Happening Now

Hotline #697

November 29, 1991

The surface transportation bill now awaits the President's signature. The full House passed the conference bill on November 27, 377-42, and the Senate passed it 79-8.

Of course, the bad news is that the final bill does not include Senate-bill language that included intercity passenger rail as an eligible use of the $24-billion flexible account of the Highway Trust Fund -- the "Surface Transportation Program." We hear that Sen. Frank Lautenberg (D.-N.J.) fought hard to save it, but could not persuade House Public Works Chairman Robert Roe (D.-N.J.). Normally, rail issues like Amtrak fall under the House Energy and Commerce Committee's jurisdiction. But Roe, like many on the Public Works Committee, does not want Highway Trust Fund money to be spent on Amtrak or any other program controlled by Energy and Commerce. This was not a problem in the Senate, but in the House this turf battle was won by Public Works, and the losers are supporters of balanced transportation.

For development of a prototype maglev line at least 19 miles long, there is earmarked $725 million, but only $50 million for a "National High-Speed Transportation Technology Demonstration Program" that could be used for both maglev and high-speed rail, the latter defined as trains going over 125 mph.
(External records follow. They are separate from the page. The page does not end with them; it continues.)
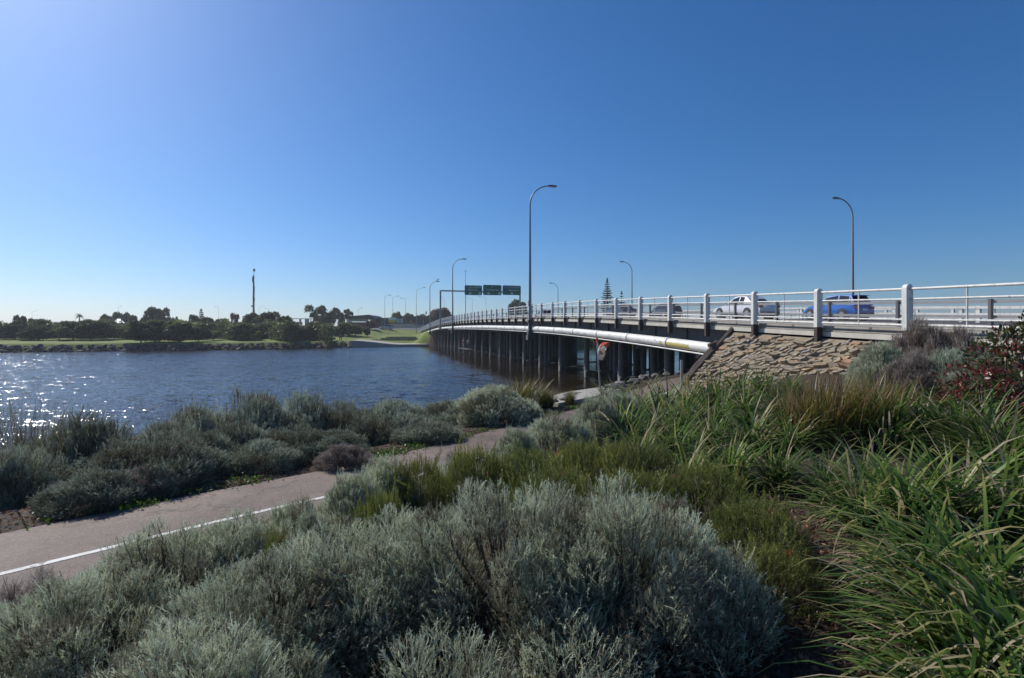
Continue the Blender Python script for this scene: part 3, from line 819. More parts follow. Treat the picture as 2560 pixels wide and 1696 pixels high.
# ---------------------------------------------------------------- street lamps
def lamp(label, base, height, arm, az, kind='curved', r0=0.10, base_kind=None, group='street lamps'):
    """arm: horizontal reach; az: direction of the arm"""
    t = empty('street_lamp', base, az, label, 'street lamp', group)
    m = MB()
    if kind == 'curved':
        R = min(arm * 0.8, 2.0); pts = [(0, 0, 0), (0, 0, height * 0.35), (0, 0, height - R)]
        for k in range(1, 9): a = math.pi / 2 * k / 8; pts.append((R * (1 - math.cos(a)), 0, height - R + R * math.sin(a)))
        pts.append((arm - 0.6, 0, height))
    else:
        pts = [(0, 0, 0), (0, 0, height * 0.5), (0, 0, height - arm * 0.28), (arm * 0.06, 0, height - arm * 0.2), (arm * 0.6, 0, height - 0.06 * arm), (arm - 0.6, 0, height)]
    n = len(pts); rr = [r0 * (1 - 0.62 * min(1, (p[2] / height) + p[0] * 0.02)) for p in pts]
    m.tube(pts, rr, 10); m.build('pole', MAT['lamp_pole'], t, smooth=True)
    h = MB(); L = 0.95
    rings = []
    for x, w, hh in ((0, .05, .04), (0.12, .11, .08), (0.45, .17, .11), (0.8, .15, .10), (0.95, .06, .05)):
        rings.append([(arm - 0.65 + x, w * math.cos(a), height + 0.03 + hh * math.sin(a)) for a in [k * math.pi / 4 for k in range(8)]])
    h.loft(rings); hd = h.build('lamp_head', MAT['lamp_head'], t, smooth=True)
    g = MB(); g.box((arm - 0.14, 0, height - 0.07), (0.5, 0.22, 0.05)); g.build('diffuser', MAT['clear_lamp'], hd, bevel=0.015)
    if base_kind == 'bracket':
        b = MB(); b.box((0.0, 0, -0.12), (0.5, 0.62, 0.26)); b.box((0.0, 0, -0.62), (0.3, 0.36, 0.9)); b.box((-0.02, 0, -1.18), (0.42, 0.5, 0.34)); b.box((0, 0, -1.62), (0.62, 0.72, 0.5))
        b.build('bracket', MAT['girder'], t, bevel=0.02)
        c = MB(); c.box((-0.05, 0.02, 1.55), (0.24, 0.24, 0.5)); c.build('control_box', MAT['lamp_pole'], t, bevel=0.02)
    return t
AZN = math.atan2(NY, NX)
near_l = ["tall curved lamp in front of the bridge rail, nearest and tallest", "curved lamp on the bridge edge left of the green road signs",
          "curved lamp with a bird on it, past the sign gantry's left post"]
LAMP_S = []
for lab, Y in zip(near_l, (49.3, 99.7, 142.6)):
    s = Y / DN; LAMP_S.append(s)
    p = B(s, -0.55, -0.35)
    lamp(lab, p, CAM_Z + 13.9 - p.z if Y < 60 else CAM_Z + 14.2 - p.z, 2.35, AZN, 'curved', 0.15, 'bracket')
for lab, px, Y in (("curved lamp on the far road edge above the blue hatchback", 2132, 55.0), ("curved lamp on the far road edge right of the tall pine", 1580, 103.0),
                   ("small curved lamp on the far road edge right of the nearest tall lamp", 1395, 146.0)):
    s_, q_ = sq((px - 1280) / 1320 * Y, Y); p = B(s_, q_, -0.1)
    lamp(lab, p, CAM_Z + 14.0 - p.z, 2.3, AZN + math.pi, 'curved', 0.15)
for lab, px, ty, by, Y, sg, arm in (
        ("tall bent-arm lamp just left of the far end of the bridge", 1041, 719, 828, 190, 1, 3.0),
        ("bent-arm lamp standing by the silver four-wheel drive on the far road", 962, 738, 826, 205, 1, 2.2),
        ("bent-arm lamp behind the yellow and white billboard", 982, 740, 818, 225, 1, 2.4),
        ("bent-arm lamp leaning left beside the red signal on the far road", 1014, 745, 810, 235, -1, 2.2),
        ("small bent-arm lamp above the curved-roof station building", 895, 770, 812, 250, 1, 2.0),
        ("slim lamp rising behind the trees just right of the phone mast", 648, 765, 806, 300, 1, 3.2),
        ("slim lamp in the distance left of the phone mast", 547, 767, 806, 300, -1, 2.4),
        ("thin far lamp over the flat-topped trees on the left", 296, 765, 800, 300, 1, 1.8),
        ("thin far lamp at the far left above the dark trees", 80, 777, 810, 300, 1, 2.8),
        ("thin far lamp second right of the phone mast", 672, 771, 806, 300, -1, 2.0),
        ("left one of two lamps below the green road signs", 1181, 743, 790, 300, -1, 4.0),
        ("right one of two lamps below the green road signs", 1215, 741, 790, 300, -1, 4.0),
        ("far lamp behind the gantry's left post", 1111, 744, 800, 300, -1, 2.6)):
    p = at(px, by, Y); g = gz(p.x, p.y); top = at(px, ty, Y).z
    lamp(lab, (p.x, p.y, g - 0.1), top - g, arm, 0 if sg > 0 else math.pi, 'bent', 0.11)
# slim mast with a cross arm rising behind the left green sign
p = at(1164, 800, 260); g = gz(p.x, p.y)
t = empty('mast', (p.x, p.y, g - .1), 0, 'slim mast with a tiny cross arm above the left green sign', 'mast')
hM = at(1164, 676, 260).z - g
m = MB(); m.tube([(0, 0, 0), (0, 0, hM)], [0.22, 0.08], 8); m.build('pole', MAT['lamp_pole'], t, smooth=True)
m = MB(); m.tube([(-1.0, 0, hM - 0.3), (1.0, 0, hM - 0.3)], 0.06, 6); m.build('cross_arm', MAT['lamp_pole'], t)

# bird on the third lamp
def bird(label, loc, rz):
    t = empty('bird', loc, rz, label, 'bird')
    rings = []
    for x, z, r in ((-0.52, 0.22, .02), (-0.38, 0.26, .06), (-0.15, 0.32, .14), (0.08, 0.40, .16), (0.22, 0.50, .11), (0.30, 0.60, .075), (0.38, 0.66, .085), (0.46, 0.65, .05), (0.56, 0.62, .012)):
        rings.append([(x + 0.25 * r * math.sin(a), r * math.cos(a), z + r * math.sin(a)) for a in [k * math.pi / 4 for k in range(8)]])
    m = MB(); m.loft(rings)
    for y in (-0.05, 0.05): m.tube([(0.02, y, 0.3), (0.02, y, 0.0)], 0.018, 5)
    b = m.build('body', MAT['feather'], t, smooth=True)
    for y in (-1, 1):
        w = MB(); w.loft([[(0.15, y * .12, .46), (0.15, y * .17, .36), (-.0, y * .17, .30)], [(-0.1, y * .14, .42), (-.12, y * .17, .32), (-.2, y * .15, .27)], [(-0.5, y * .05, .28), (-.5, y * .06, .25), (-.5, y * .05, .24)]])
        w.build('wing', MAT['feather'], t)
s = LAMP_S[2]; p = B(s, -0.55, 0); hp = Vector((p.x + NX * 2.1, p.y + NY * 2.1, CAM_Z + 14.2 + 0.12))
bird('dark bird perched on the head of a curved bridge lamp', hp, AZN)

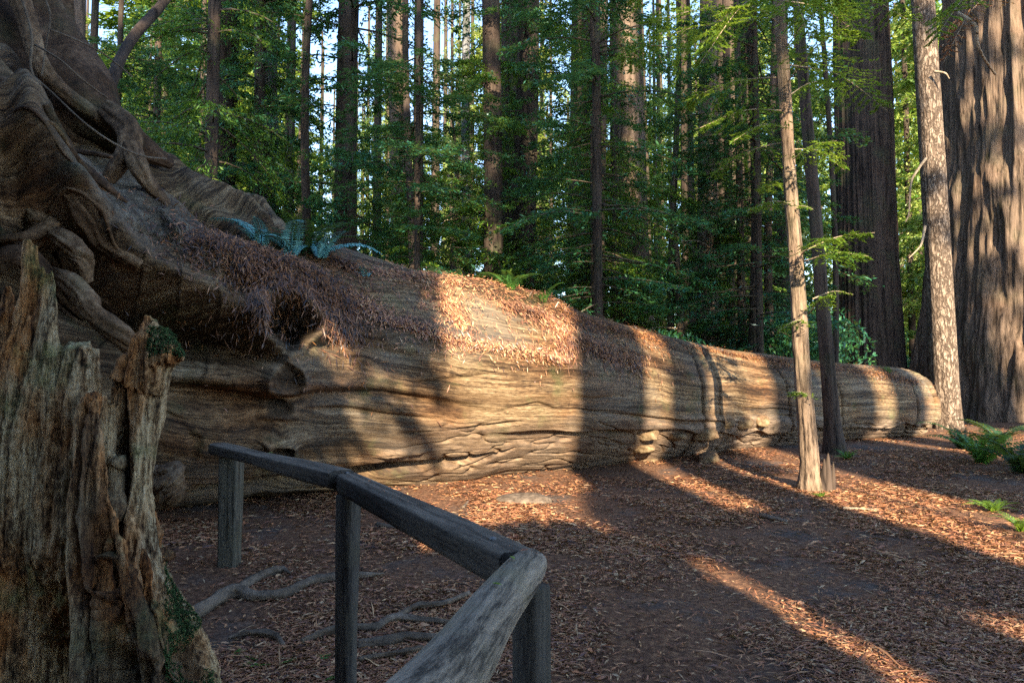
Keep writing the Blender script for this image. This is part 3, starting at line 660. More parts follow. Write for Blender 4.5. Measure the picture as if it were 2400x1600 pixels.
# ------------------------------------------------------------------ railing
def beam(name, A, B, wdt, hgt, mat, parent, base, up=(0, 0, 1), seed=0, n=60, round_=0.012):
    """squared timber from A to B, slightly worn, local x along the beam"""
    A, B = np.asarray(A, float), np.asarray(B, float); L = np.linalg.norm(B - A); t = (B - A) / L
    sd_ = np.cross(up, t); sd_ /= np.linalg.norm(sd_); u2 = np.cross(t, sd_)
    hw, hh = wdt / 2, hgt / 2; k_ = 7
    prof = []
    for (x0, y0, x1, y1) in ((-hw, -hh, hw, -hh), (hw, -hh, hw, hh), (hw, hh, -hw, hh), (-hw, hh, -hw, -hh)):
        for f in np.linspace(0, 1, k_, endpoint=False):
            prof.append((x0 + (x1 - x0) * f, y0 + (y1 - y0) * f))
    prof = np.array(prof); mx = np.maximum(np.abs(prof[:, 0]) / hw, np.abs(prof[:, 1]) / hh)
    cn = (np.abs(prof[:, 0]) > hw * .98) & (np.abs(prof[:, 1]) > hh * .98); prof[cn] *= 1 - round_ / min(hw, hh) * 0.5
    xs = np.concatenate([[0, 0.004], np.linspace(0.01, L - 0.01, n), [L - 0.004, L]]); ns_ = len(xs); ps = len(prof)
    sc = np.ones(ns_); sc[0] = sc[-1] = 0.96; sc[1] = sc[-2] = 0.985
    Vl = np.stack([np.repeat(xs, ps).reshape(ns_, ps), prof[None, :, 0] * sc[:, None], prof[None, :, 1] * sc[:, None]], -1)
    nz = fbm(Vl * np.array([1.5, 16, 16]) + seed * 3.3, 3) * 0.006; nz2 = vnoise(Vl * np.array([0.9, 3, 3]) + seed) * 0.006
    dirp = np.concatenate([np.zeros((ps, 1)), prof / np.linalg.norm(prof, axis=1)[:, None]], 1)
    Vl = Vl + dirp[None] * (nz + nz2)[..., None]; Vl = Vl.reshape(-1, 3)
    kk = len(Vl); Vl = np.vstack([Vl, [0, 0, 0], [L, 0, 0]]); j = np.arange(ps); j2 = (j + 1) % ps
    me = mesh_np(name, Vl, [grid_faces(ns_, ps, True), np.vstack([np.stack([np.full(ps, kk), j, j2], 1), np.stack([np.full(ps, kk + 1), (ns_ - 1) * ps + j2, (ns_ - 1) * ps + j], 1)])], M[mat])
    o = link(name, me, parent); Mx = Matrix(((t[0], sd_[0], u2[0], A[0] - base[0]), (t[1], sd_[1], u2[1], A[1] - base[1]), (t[2], sd_[2], u2[2], A[2] - base[2]), (0, 0, 0, 1)))
    o.matrix_local = Mx; return o
rail = empty('railing', (-0.85, 3.5, 0)); tag(rail, 'low zigzag wooden railing of dark posts with square rails and one round pole', 'railing')
RB = np.array([-0.85, 3.5, 0])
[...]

A $250,000 UMTA study of a rail link in the Boston Central Artery project got in, thanks to Senator Mitchell (D.-Me.).

Transit still did well, at $31.5 billion -- a healthy figure, but down $500 million that was shifted to maglev. That averages out to $5.2 billion a year, up from this year's $3.8 billion. Transit also is eligible for the Surface Transportation Program and should benefit from the transfer of project selection choices from states to metropolitan planning organizations, and from the fact that $15 billion of the flexible money goes straight to those organizations.

It is unreasonable to provide so much for maglev -- a non-existent transportation mode -- while completely cutting out passenger rail (Amtrak), which serves millions. Look for a good nationally syndicated newspaper column by Jessica Mathews on this subject. It appeared in today's Washington Post.

Please write your Representative and Senators soon to protest this move by Chairman Roe, even if you already called this week. Tell them you are very upset that House Public Works did not include Amtrak in the surface transportation bill, as the Senate had tried to do. Keep up the pressure -- the more the hear from us, the more they will realize that House Public Works made a mistake in letting a petty rivalry with House Energy and Commerce dictate unwise transportation policy.

The Los Angeles County Transportation Commission has voted to continue studying Amtrak as a provider of commuter train services, making Amtrak the leading contender. The contract itself may be awarded in January.

There has been a reprieve for the Chaleur, VIA Rail's tri-weekly train between Montreal and the Gaspe Peninsula. The Canadian Transport Ministry announced on November 25 that it had rescinded an order allowing the Canadian National to abandon the outer 60 miles of the Gaspe line. Pressure from Transport 2000 and Rural Dignity helped block the abandonment. T2000's lawsuit over CN's plan to abandon the Levis line continues.